1 Execution site(s)
The witness Valentina S., born in 1932, saw the mass grave before and after the execution:
“We knew that forest very well because we often went to pick berries and mushrooms there. The ditch didn‘t exist before, it was dug right before the shooting. It was quite long and deep, but not very wide. [...] When everything was over, and the shooters went back to Naumiestis with Jewish clothes, I went with my sister to see that place. We saw a covered pit and traces of blood on the ground and trees. There was no mound, the earth above the grave was levelled off. There were no clothes or belongings around. The executioners tried to hide the traces of this atrocity." (Witness N°332, interviewed in Kudirkos Naumiestis, on November 3, 2016)
“On September 17, white partisans from the security service arrived from Šakiai. The Jewish quarters were sealed off again by white partisans. Big carts started arriving at the square. At about 11 AM, the loading of Jewish families began. The houses were sealed, while their residents were brought to the Paražniai Forest, where two huge pits had already been prepared. Germans were giving commands and taking photographs, while white partisans were shooting.
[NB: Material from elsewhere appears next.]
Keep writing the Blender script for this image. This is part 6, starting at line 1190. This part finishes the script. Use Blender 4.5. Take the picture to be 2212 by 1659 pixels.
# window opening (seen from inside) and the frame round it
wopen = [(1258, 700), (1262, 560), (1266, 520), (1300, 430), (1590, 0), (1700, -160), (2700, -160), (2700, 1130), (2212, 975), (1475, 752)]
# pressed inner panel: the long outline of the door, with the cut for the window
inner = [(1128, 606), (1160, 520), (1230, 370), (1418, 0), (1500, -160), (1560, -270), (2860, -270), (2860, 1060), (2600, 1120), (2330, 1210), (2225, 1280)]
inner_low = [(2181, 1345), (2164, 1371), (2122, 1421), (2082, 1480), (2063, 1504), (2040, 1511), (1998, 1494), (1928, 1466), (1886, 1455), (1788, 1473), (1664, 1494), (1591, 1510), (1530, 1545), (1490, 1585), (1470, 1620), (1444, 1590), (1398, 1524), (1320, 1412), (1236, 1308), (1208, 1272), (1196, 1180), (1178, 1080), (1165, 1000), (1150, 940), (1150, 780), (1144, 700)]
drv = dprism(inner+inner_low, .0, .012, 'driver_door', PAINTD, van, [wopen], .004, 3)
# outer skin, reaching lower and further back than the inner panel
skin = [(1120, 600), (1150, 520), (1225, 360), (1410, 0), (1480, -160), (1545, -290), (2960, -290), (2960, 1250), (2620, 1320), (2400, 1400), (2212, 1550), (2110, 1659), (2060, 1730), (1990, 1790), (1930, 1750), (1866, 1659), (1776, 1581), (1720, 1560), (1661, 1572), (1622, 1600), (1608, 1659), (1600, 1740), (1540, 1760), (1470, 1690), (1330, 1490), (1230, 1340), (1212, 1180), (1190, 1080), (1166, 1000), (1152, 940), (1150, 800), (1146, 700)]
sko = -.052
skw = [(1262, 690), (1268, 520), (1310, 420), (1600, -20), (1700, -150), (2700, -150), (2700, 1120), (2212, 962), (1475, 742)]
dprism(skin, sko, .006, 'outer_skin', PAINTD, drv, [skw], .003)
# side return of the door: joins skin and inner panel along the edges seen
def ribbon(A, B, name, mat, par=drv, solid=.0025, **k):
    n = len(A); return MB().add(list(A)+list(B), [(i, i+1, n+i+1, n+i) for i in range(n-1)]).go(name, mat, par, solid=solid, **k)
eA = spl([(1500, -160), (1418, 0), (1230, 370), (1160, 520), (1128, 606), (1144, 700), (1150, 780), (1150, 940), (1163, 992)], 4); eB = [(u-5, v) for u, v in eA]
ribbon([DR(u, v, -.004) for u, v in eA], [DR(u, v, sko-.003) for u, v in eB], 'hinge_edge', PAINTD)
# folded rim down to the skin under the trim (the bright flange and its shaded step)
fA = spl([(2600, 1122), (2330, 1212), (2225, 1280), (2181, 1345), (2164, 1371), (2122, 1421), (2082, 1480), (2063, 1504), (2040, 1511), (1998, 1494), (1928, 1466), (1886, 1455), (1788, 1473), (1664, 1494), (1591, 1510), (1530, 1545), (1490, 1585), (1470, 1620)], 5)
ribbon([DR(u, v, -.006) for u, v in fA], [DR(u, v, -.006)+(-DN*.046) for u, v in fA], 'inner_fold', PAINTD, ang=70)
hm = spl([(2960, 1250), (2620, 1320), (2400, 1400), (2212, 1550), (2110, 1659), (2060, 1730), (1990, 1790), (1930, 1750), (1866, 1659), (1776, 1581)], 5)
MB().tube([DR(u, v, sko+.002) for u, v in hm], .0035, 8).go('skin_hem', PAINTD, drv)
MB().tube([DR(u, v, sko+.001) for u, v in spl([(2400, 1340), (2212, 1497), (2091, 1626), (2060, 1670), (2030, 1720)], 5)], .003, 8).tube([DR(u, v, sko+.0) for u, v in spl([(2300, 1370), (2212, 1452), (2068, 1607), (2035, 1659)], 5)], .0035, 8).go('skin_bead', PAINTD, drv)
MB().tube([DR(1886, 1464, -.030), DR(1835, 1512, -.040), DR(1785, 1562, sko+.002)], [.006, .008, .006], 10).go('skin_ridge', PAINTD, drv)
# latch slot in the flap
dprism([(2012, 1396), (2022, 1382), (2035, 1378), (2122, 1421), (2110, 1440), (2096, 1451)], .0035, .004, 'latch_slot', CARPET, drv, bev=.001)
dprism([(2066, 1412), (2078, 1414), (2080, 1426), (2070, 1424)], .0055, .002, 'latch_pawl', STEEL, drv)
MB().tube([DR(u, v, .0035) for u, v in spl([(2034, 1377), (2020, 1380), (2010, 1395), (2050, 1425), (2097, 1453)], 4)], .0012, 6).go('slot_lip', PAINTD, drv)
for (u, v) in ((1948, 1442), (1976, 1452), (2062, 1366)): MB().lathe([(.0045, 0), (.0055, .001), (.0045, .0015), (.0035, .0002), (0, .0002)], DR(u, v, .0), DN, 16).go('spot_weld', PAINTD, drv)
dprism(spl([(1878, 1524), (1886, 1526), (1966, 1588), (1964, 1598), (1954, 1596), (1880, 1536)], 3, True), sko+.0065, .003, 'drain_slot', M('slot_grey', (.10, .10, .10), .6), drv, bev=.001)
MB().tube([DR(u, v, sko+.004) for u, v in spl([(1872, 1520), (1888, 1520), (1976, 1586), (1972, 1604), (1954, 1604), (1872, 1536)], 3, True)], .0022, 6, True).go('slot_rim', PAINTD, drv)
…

Babies were beaten in the end against the trees and thrown into the pit. Women, children and teenagers were undressed and pushed into the pits. Pregnant women were pierced with bayonets in the abdomen and thrown into the pits. People screamed in panic. Many of them lost their minds. A Jewish woman, Kats, with an 8-year-old boy escaped the shooting, but the next day she was caught and shot with her child.” [Deposition of unnamed witness, taken on April 6, 1945, RG-22.002M.7021-94/434, p. 33]
Paražniai was a small village in the Kybartai volost, Vilkaviškis county, bordering a forest bearing the same name. There is no information on whether any Jews ever lived in Paražniai. The Jewish community was concentrated in the nearest town of Kudirkos Naumiestis, located 10 kilometers away. 2305 Jews lived in Kudirkos Naumiestis in 1908, but emigration and the First World War reduced their number to 981 by 1923. When the Nazis took power in Germany in 1933, they closed the border passage next to Kudirkos Naumiestis, significantly reducing the income of local traders and causing the closure of 24 shops. The Jewish population further decreased in the following years. About 800 Jews lived in the town in 1941, when Germany invaded the Soviet Union. Lithuanian farmers from the surrounding villages used to visit Kudirkos Naumiestis to shop and trade with the Jews. The village was occupied on the first days of the war.
On September 16, 1941, the ghetto of Kudirkos Naumiestis, created in the second half of August, was liquidated. About 650 Jewish women and children were placed on carts and brought to the Paražniai Forest, where two large pits had been dug in advance. As a witness explained to Yahad investigators during the interview, victims were forced to undress completely and lie down facing the ground. Then, they were taken to the pits in groups of five or six and shot. Local men were forced to fill the grave.The rest of the Jews of Kudirkos Naumiestis were killed in the town‘s Jewish cemetery and in the village of Žyniai.